Un niño reposaba sobre una pared a las puertas del estadio. Parecía cansado. Una empleada del club trató de animarlo. "¿Qué vienes a ver al Córdoba?". El joven apenas asintió. Unos metros más arriba, en la grada, poco sucedía. Hasta que Pepe Díaz se quedó clavado, con la rodilla en el césped y la cabeza apoyada en su muñeca, maldiciendo, dolorido. Solo aguantó ocho minutos.

Quizá su dolor se mitigara al escuchar desde el vestuario el clamor por el gol de Joselu, el jugador que le sustituyó. Corrió como loco el onubense, que aún no se había estrenado como goleador; corrió y corrió hasta atravesar todo el campo. Llegó hasta su banquillo y de él salió Abel Gómez. Ambos se fundieron en un abrazo. Ambos acumulaban dolor e impotencia. La rabia saltó por los aires.

El terreno de juego era una gigantesca sombra, pero el Córdoba se agarraba a cada cuadradito de luz, guiado por un fabuloso Caballero. Duró 45 minutos. Luego, otra vez el dolor. Su mano en el aductor. Luz de alarma. Miedo. Tras los quince minutos de descanso, el dolor no se va. Muy a su pesar, se acaba su partido.

El sonido parsimonioso de un tambor crea un efecto hipnótico.
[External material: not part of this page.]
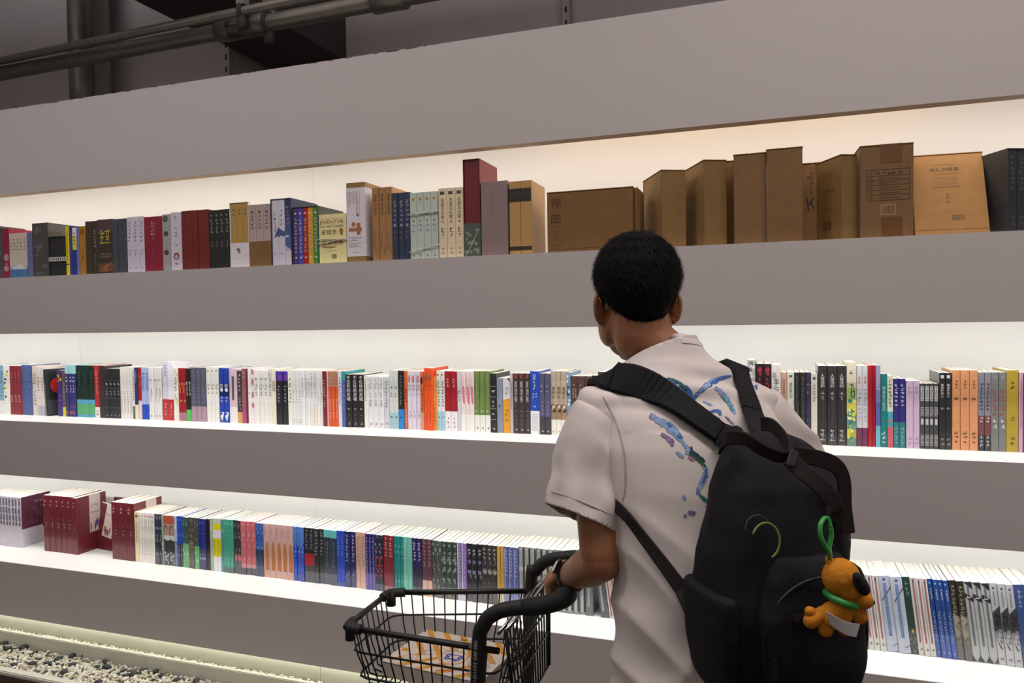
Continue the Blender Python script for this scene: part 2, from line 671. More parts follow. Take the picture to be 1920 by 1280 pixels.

Hay un bajón. El Barça B marca y un avión de papel sobrevuela la tribuna. "Estos han salido en plan soviético", comenta un aficionado. Quienes le escuchan inician un paseo por el tiempo, poniendo la citada frase en boca de una madre, cuando decía aquello de: "¡Te he dicho que no vas a jugar al fútbol, pero como te pongas en plan soviético es que no vas ni a salir a la calle".

Dubarbier corre con el corazón, roba un balón y cae fulminado. Más dolor. Un ligero cojeo. Y mucha sed. Fuentes se acerca a la banda para beber; Alberto y Garai le imitan. El césped ya es una mancha negra; no hay sombras, no hay luz. Los focos se resisten a encenderse. Pero el público ya está en pie, rendido al esfuerzo de su equipo. Hay una perfecta armonía. Nadie se cansa de aplaudir. El himno deja de sonar y solo se siente el grito que nace del interior de un abrazo colectivo, de doce jugadores. Koki se arrodilla y besa el césped. Una nevera reposa sobre el suelo. Se queda vacía. Para entonces, quizá aquel niño que apenas si atinaba a pronunciar el nombre de su equipo, diga orgullo que ayer fue a ver al Córdoba.